Dopdolu bir sezon, sıcacık anlar ve paylaştıkça çoğalan değişik duygular! Farklı farklı konular ve hepsinin paydasında buluşan kocaman gönüllü okuyucular! Çok güzel insanlar tanıdım bu sene ben, kalbime dokundular. Beni, kelimelerimi sahiplenip sus olan kalbimle pus olan zihnimi açtılar. Sessiz çığlıklarımı sesli harflerle anlatmaya çalışırken, söyleyemediklerimi firar ettirdiler gönlümden.

Şimdi mola vakti!

Sahilime vuran mavileri toplayıp güneşe koşacağım yalınayak! Uzun uzun yürüyeceğim, kendimle yüzleşeceğim! Aldığım onlarca kitabı okumak istiyorum, yeni karakterler, yeni hikayeler keşfetmek! Dizidir, filmdir hepsini bırakmak kenarda, yerine sadece müzik dinlemek! Ruhuma yosun kokusu sürmek ve saatlerce yüzmek!

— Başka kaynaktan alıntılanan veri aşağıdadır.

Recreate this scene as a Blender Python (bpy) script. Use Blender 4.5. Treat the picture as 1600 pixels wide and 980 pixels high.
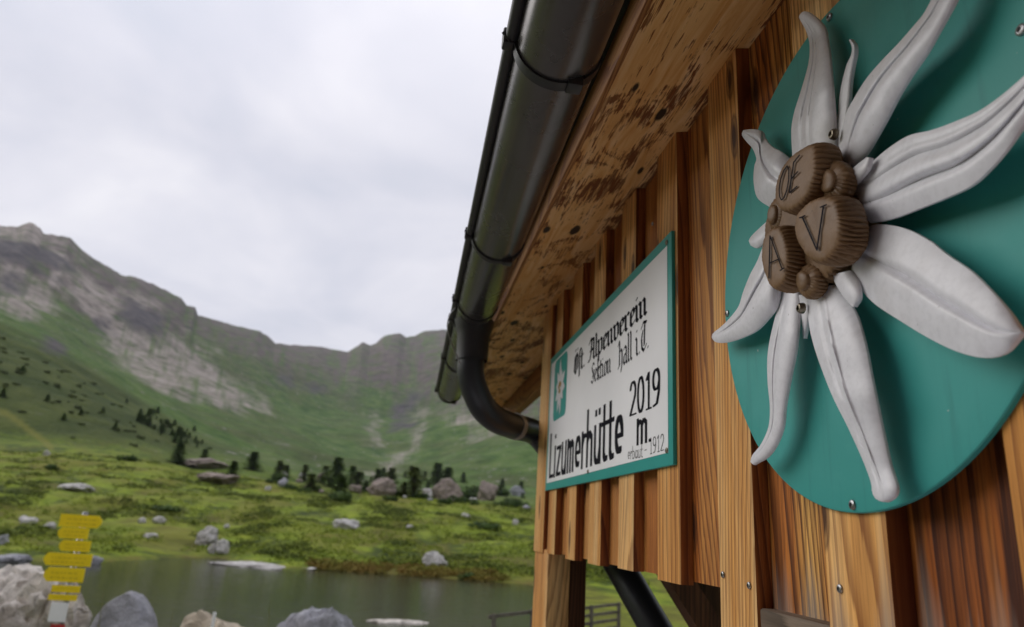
import bpy, bmesh, math, random
import numpy as np
from mathutils import Vector, Matrix, noise as mnoise
R = math.radians
scene = bpy.context.scene
for o in list(bpy.data.objects): bpy.data.objects.remove(o)
COL = scene.collection

# ------------------------------------------------------------------ camera, sky, sun, exposure
EYE = 1.65                                   # eye height over the ground at the hut; x = towards the wall, y = along it, z = up
FPX, PITCH, ROLL, YAW = 1118.77, 0.28907, 0.0589, 0.13202
_F = np.array([math.sin(YAW)*math.cos(PITCH), math.cos(YAW)*math.cos(PITCH), math.sin(PITCH)])
_R0 = np.array([math.cos(YAW), -math.sin(YAW), 0.0]); _U0 = np.cross(_R0, _F)
_R = math.cos(ROLL)*_R0 + math.sin(ROLL)*_U0; _U = -math.sin(ROLL)*_R0 + math.cos(ROLL)*_U0
cd = bpy.data.cameras.new('camera'); cam = bpy.data.objects.new('camera', cd); COL.objects.link(cam)
M = Matrix.Identity(4)
for i in range(3): M[i][0] = _R[i]; M[i][1] = _U[i]; M[i][2] = -_F[i]
M[2][3] = EYE; cam.matrix_world = M
cd.sensor_width = 36; cd.lens = FPX/1600*36; cd.clip_start = 0.02; cd.clip_end = 30000
cd.dof.use_dof = True; cd.dof.focus_distance = 1.15; cd.dof.aperture_fstop = cd.lens/5.2
scene.camera = cam

SUN = Vector((-0.84, 0.42, 0.37)).normalized()
sun_el = math.asin(SUN.z); sun_az = math.atan2(SUN.x, SUN.y)
world = bpy.data.worlds.new('World'); scene.world = world; world.use_nodes = True
nt = world.node_tree; nt.nodes.clear()
def N(t, kind, **kw):
    n = t.nodes.new(kind)
    for k, v in kw.items():
        if k.startswith('i_'):
            key = k[2:]; key = int(key) if key.isdigit() else key.replace('_', ' ')
            n.inputs[key].default_value = v
        else: setattr(n, k, v)
    return n
def ramp(t, fac, stops, interp='LINEAR'):
    n = t.nodes.new('ShaderNodeValToRGB'); e = n.color_ramp.elements; n.color_ramp.interpolation = interp
    while len(e) < len(stops): e.new(0.5)
    for el, (p, c) in zip(e, stops):
        el.position = p; el.color = (c, c, c, 1) if isinstance(c, (int, float)) else (*c, 1)
    t.links.new(fac, n.inputs[0]); return n.outputs[0]
def math_(t, op, a, b=None, clamp=False):
    n = t.nodes.new('ShaderNodeMath'); n.operation = op; n.use_clamp = clamp
    for i, v in enumerate((a, b)):
        if v is None: continue
        if isinstance(v, (int, float)): n.inputs[i].default_value = v
        else: t.links.new(v, n.inputs[i])
    return n.outputs[0]
def mix(t, fac, a, b, mode='MIX'):
    n = t.nodes.new('ShaderNodeMix'); n.data_type = 'RGBA'; n.blend_type = mode
    for i, v in ((0, fac), (6, a), (7, b)):
        if isinstance(v, (int, float)): n.inputs[i].default_value = v
        elif isinstance(v, tuple): n.inputs[i].default_value = (*v, 1)
        else: t.links.new(v, n.inputs[i])
    return n.outputs[2]
sky = N(nt, 'ShaderNodeTexSky', sky_type='NISHITA', sun_disc=False, sun_elevation=sun_el, sun_rotation=sun_az)
tc = N(nt, 'ShaderNodeTexCoord'); sp = N(nt, 'ShaderNodeSeparateXYZ'); nt.links.new(tc.outputs['Generated'], sp.inputs[0])
up = math_(nt, 'MAXIMUM', sp.outputs[2], 0.0)
dv = math_(nt, 'ADD', up, 0.22)
cx_ = math_(nt, 'DIVIDE', sp.outputs[0], dv); cy_ = math_(nt, 'DIVIDE', sp.outputs[1], dv)
cb = N(nt, 'ShaderNodeCombineXYZ'); nt.links.new(cx_, cb.inputs[0]); nt.links.new(cy_, cb.inputs[1])
n1 = N(nt, 'ShaderNodeTexNoise', i_Scale=1.7, i_Detail=5.0, i_Roughness=0.5, i_Distortion=0.35); nt.links.new(cb.outputs[0], n1.inputs['Vector'])
cloud = ramp(nt, n1.outputs[0], [(0.32, (5.0, 5.2, 5.95)), (0.46, (5.85, 5.85, 6.5)), (0.58, (6.7, 6.6, 7.1)), (0.70, (7.7, 7.55, 7.8))])
zen = ramp(nt, up, [(0.0, 0.97), (0.45, 1.0), (1.0, 1.5)])
cloud = mix(nt, 1.0, cloud, zen, 'MULTIPLY')
skymix = mix(nt, 0.93, sky.outputs[0], cloud)
bg = N(nt, 'ShaderNodeBackground', i_Strength=0.1); nt.links.new(skymix, bg.inputs[0])
wo = N(nt, 'ShaderNodeOutputWorld'); nt.links.new(bg.outputs[0], wo.inputs[0])
sl = bpy.data.lights.new('sun', 'SUN'); sl.energy = 1.5; sl.angle = R(55); sl.color = (1.0, 0.96, 0.9)
so = bpy.data.objects.new('sun', sl); COL.objects.link(so); so.rotation_euler = SUN.to_track_quat('Z', 'Y').to_euler(); so.location = (-8, 4, 12)
vs = scene.view_settings; vs.view_transform = 'Standard'; vs.look = 'None'; vs.exposure = 0.42; vs.gamma = 1.0; vs.use_curve_mapping = False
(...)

Dondurma yiyeceğim mesela külah külah, mis kokulu domatesler olacak kahvaltıda, her sabah! Uzun masalarda anason kokulu sohbetler yapacağım dostlarla! Mangallar yakılacak, güneşler batırılacak. Yaşadığım her şeye şöyle biraz uzaktan bakacağım. Bir otobüsün, arabanın, uçağın camına yaslayıp başımı, bir yerlere ama önce kendi içimde bir yolculuğa çıkacağım. Sıkan, bunaltan her şeyi yüzüstü bırakıp saçlarımı savurarak uzaklaşacağım. Kendimi bulup ona koşacağım.

“Yürüdüğün yollar hep aynı yere çıkıyorsa yeni bir yol bulma zamanın gelmiştir” demişti bir arkadaş, yıllar önce! Gerçekten de öyle! Bazen kendine gelmen için başkalarından gitmek gerek!  Yaşadıklarını, mutsuzluklarını en çok da umutsuzluklarını bırakıp usulca yola koyulmalı. Hayattan kaçmak için değil, hayatı kaçırmamak için yola çıkılmalı!

Yeni insanlar tanımak, kendimle kalmak, değişik anılar biriktirmek için bir yaz molası veriyorum burada! Dedim ya, tuhaf bir burukluk da var içimde, yeniden kavuşacak olmanın heyecanı da! Daha güzel yazılar, farklı konular bulabilmek, sizinle paylaşabilmek için bir süre olmayacağım buralarda. O zaman kadar iyi bakın kendinize. Dinlenin güzelce, beni de özleyin. Yerime başka yazarlar koyup da üstüme kuma getirmeyin. Beni üzmeyin!

En mavisinden, bol dinlenmeli, eğlenceli keyifli bir yaz diliyorum size,  tadını çıkaracağınız, anı yaşayacağınız günler!

Yeni sezonda, sonbaharda görüşmek üzere,   

Şimdilik bana müsaade! 

………………………………*………………………… 

HAFTANIN EN’LERİ 

Haftanın Boşanması: Aşkları, pozları, kavgaları ve tabiki başarıları ile gündemden düşmeyen Wanda Nara- Mauro Icardi çiftinin üzerinde kara bulutlar dolaşıyor! Nara, Icardi’yi Instagram’da takipten çıktı ve bir açıklama yaparak; "Kişisel ve sağlık nedenleriyle bir kez daha denedim ama olmadı. Herkes konuşsun. Hiç konuşmadığım şeyleri en sona sakladım" ifadelerini kullandı!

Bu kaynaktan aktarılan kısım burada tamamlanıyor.